RED BANK: SICKELS SENDOFF, H2O ON AGENDA

Stanley Sickels at a planning board meeting in 2013. (Photo by John T. Ward. Click to enlarge)

By JOHN T. WARD

Red Bank’s most powerful unelected official is slated to get an official sendoff at the semimonthly council meeting Wednesday night.

Also on the agenda: the town’s heaviest water users would be subject to higher minimum charges under a measure slated for introduction.

The borough’s water plant on Chestnut Street, as seen in 2009. (Photo by John T. Ward. Click to enlarge)

Here’s some of what’s on the agenda:

• Mayor Pasquale Menna and the six-member council plan to adopt a commendation for borough Administrator Stanley Sickels, who’s slated to retire December 31. Sickels, who also serves as fire marshal and construction official, is wrapping up more than 38 years as as borough employee.

Councilwoman Linda Schwabenbauer, who’s leading the search committee that expects to recommend a new administrator, could not be reached Tuesday morning for a status update on the hunt.

• Customers of the municipal water utility served by meters connected to service lines of four inches or more in diameter could see an increase in the minimum quarterly charge, under a proposed ordinance change.

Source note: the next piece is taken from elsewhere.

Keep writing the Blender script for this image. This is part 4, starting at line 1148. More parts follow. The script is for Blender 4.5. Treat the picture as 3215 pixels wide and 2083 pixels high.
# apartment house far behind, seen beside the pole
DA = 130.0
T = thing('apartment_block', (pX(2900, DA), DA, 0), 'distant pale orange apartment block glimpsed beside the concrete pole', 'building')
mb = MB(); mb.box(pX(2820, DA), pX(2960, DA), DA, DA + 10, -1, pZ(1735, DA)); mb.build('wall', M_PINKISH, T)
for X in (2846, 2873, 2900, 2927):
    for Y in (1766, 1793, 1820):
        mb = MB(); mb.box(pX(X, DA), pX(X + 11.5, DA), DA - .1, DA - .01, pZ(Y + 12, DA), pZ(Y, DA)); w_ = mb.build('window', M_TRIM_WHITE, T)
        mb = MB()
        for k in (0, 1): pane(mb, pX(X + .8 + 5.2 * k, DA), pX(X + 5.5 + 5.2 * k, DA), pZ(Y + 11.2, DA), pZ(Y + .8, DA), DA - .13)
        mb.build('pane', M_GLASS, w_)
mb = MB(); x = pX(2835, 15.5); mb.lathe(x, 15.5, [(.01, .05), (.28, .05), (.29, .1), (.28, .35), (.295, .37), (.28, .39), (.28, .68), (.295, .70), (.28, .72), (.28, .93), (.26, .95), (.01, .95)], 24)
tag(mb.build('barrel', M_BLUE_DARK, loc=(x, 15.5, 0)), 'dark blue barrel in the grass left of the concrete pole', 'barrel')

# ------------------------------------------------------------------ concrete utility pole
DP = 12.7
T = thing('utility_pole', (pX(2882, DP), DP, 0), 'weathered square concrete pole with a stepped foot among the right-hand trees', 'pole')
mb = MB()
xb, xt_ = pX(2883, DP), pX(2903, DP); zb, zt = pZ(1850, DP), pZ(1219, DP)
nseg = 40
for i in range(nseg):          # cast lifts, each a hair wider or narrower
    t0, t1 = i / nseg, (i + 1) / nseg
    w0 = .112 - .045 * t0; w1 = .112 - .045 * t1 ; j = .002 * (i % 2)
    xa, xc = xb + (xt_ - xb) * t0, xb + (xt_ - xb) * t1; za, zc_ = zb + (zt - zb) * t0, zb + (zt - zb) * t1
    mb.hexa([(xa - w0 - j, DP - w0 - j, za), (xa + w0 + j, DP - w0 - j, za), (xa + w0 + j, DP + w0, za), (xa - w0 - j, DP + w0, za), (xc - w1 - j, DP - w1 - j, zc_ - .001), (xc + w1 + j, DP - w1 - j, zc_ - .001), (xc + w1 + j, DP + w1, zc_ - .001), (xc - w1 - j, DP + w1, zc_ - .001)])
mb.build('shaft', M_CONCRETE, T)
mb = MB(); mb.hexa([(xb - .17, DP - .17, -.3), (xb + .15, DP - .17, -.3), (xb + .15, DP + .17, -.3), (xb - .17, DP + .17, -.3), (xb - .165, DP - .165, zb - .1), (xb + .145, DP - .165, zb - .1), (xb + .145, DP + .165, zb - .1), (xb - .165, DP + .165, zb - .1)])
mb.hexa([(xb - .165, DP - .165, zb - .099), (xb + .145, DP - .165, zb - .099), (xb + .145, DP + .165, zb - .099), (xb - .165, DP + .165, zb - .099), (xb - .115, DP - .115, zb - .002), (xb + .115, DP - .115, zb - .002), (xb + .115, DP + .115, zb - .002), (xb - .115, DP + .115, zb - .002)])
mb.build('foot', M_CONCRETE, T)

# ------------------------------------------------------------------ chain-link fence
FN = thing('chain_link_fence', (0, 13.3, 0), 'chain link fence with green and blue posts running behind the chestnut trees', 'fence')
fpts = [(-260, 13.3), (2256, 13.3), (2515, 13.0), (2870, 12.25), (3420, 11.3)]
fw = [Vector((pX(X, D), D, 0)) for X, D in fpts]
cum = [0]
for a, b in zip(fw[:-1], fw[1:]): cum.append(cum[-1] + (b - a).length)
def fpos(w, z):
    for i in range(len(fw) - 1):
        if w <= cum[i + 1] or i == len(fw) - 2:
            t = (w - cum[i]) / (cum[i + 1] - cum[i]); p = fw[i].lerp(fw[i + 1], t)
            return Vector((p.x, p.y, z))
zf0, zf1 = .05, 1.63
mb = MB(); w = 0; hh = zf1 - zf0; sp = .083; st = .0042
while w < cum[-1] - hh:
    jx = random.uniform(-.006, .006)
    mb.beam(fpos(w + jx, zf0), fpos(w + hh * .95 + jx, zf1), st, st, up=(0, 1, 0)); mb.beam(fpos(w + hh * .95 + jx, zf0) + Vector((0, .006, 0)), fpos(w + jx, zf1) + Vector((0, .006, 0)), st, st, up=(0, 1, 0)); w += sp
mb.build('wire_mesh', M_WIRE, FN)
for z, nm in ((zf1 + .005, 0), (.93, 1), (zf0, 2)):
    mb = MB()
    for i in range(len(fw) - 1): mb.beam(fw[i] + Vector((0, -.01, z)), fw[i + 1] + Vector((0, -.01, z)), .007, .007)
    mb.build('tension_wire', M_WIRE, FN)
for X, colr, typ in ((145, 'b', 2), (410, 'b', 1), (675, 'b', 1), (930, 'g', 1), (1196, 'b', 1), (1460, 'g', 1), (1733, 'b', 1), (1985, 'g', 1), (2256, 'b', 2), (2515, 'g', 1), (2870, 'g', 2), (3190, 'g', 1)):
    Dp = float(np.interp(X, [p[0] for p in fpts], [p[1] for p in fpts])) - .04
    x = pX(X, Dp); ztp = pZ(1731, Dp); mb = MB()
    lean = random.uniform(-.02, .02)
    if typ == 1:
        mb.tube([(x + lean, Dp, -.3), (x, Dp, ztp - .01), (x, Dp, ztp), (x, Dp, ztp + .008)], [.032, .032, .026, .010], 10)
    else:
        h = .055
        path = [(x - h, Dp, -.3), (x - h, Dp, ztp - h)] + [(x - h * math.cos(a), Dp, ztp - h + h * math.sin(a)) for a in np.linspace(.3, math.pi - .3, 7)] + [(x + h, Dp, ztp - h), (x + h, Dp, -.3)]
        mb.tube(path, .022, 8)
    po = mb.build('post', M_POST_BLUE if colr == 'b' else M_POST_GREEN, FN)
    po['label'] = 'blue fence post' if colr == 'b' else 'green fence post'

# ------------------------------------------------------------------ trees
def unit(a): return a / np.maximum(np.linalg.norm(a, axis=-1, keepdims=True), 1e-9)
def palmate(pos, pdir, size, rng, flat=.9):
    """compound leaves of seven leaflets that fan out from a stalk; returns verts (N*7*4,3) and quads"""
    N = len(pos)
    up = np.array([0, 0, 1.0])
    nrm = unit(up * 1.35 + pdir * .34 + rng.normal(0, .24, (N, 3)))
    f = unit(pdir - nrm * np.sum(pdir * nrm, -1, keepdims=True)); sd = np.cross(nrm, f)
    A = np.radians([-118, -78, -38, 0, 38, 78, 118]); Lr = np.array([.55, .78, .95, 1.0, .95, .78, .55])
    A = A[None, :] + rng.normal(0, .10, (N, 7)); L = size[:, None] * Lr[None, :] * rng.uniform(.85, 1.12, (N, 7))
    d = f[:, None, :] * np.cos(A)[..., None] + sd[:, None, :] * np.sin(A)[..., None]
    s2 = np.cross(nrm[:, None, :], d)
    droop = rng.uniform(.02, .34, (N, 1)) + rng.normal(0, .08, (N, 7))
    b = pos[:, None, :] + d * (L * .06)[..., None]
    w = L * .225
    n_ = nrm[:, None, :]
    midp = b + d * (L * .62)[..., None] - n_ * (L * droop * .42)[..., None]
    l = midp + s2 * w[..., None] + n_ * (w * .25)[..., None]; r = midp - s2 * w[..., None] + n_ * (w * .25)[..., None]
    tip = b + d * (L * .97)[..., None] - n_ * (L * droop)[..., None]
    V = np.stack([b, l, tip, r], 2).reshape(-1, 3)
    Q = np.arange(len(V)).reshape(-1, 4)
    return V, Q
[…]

Homeowners, typically served by five-eighths and three-quarter-inch lines, are familiar with the fee as a $44 item on their quarterly water bills. That won’t change. Customers with one-, one-and-a-half, two- and three-inch service also won’t see an increase: they pay, respectively, $88, $132, $220 and $352 per quarter for the meter charge.

What’s now categorized as “three inch and larger” meters will instead be broken into additional size groups, with graduated quarterly fees, according to the draft of the amendment:

Three-inch: $352 (unchanged)

Four-inch: $572

Six-inch: $924

Eight-inch and larger: $1,496

Borough officials said Monday they did not have data available on the number, or identities, of customers affected by the change, nor did they immediately have a revenue projection available. Public utilities Director Cliff Keen told redbankgreen he expects to have that data available before Wednesday,

Here’s the proposed amendment.

• The agenda includes several measures that remove the borough fire marshal from the supervision of the construction official, and make the job a direct report to the business administrator. There’s no immediate indication on the agenda of the reason for the change.

Last month, the council approved the appointment of John Drucker as acting construction official until a permanent replacement for Sickels is named to that post. It also named Tommy Welsh as acting fire marshal. Both had previously been the top assistants in their respective agencies.

Here are the proposed changes:

2017-41

2017-42

2017-43

• As part of one of the above measures (2017-42), the town is also instituting new fees for certifications of smoke or carbon monoxide compliance, ranging from $45 for a request received more than 10 days prior to a change in occupancy, to $161 for one made fewer than four business days before the new occupancy.

• Missing from the agenda, as of Tuesday morning, is any indication that the council will select a redeveloper for the White Street parking lot.  Councilman Mike Whelan, who heads the parking committee, said earlier this month that the selection was possible at the  December 13 meeting.

Still in the running are borough-based Yellow Brook Properties, owned by Roger Mumford, and BNE Real Estate Group, based in Livingston.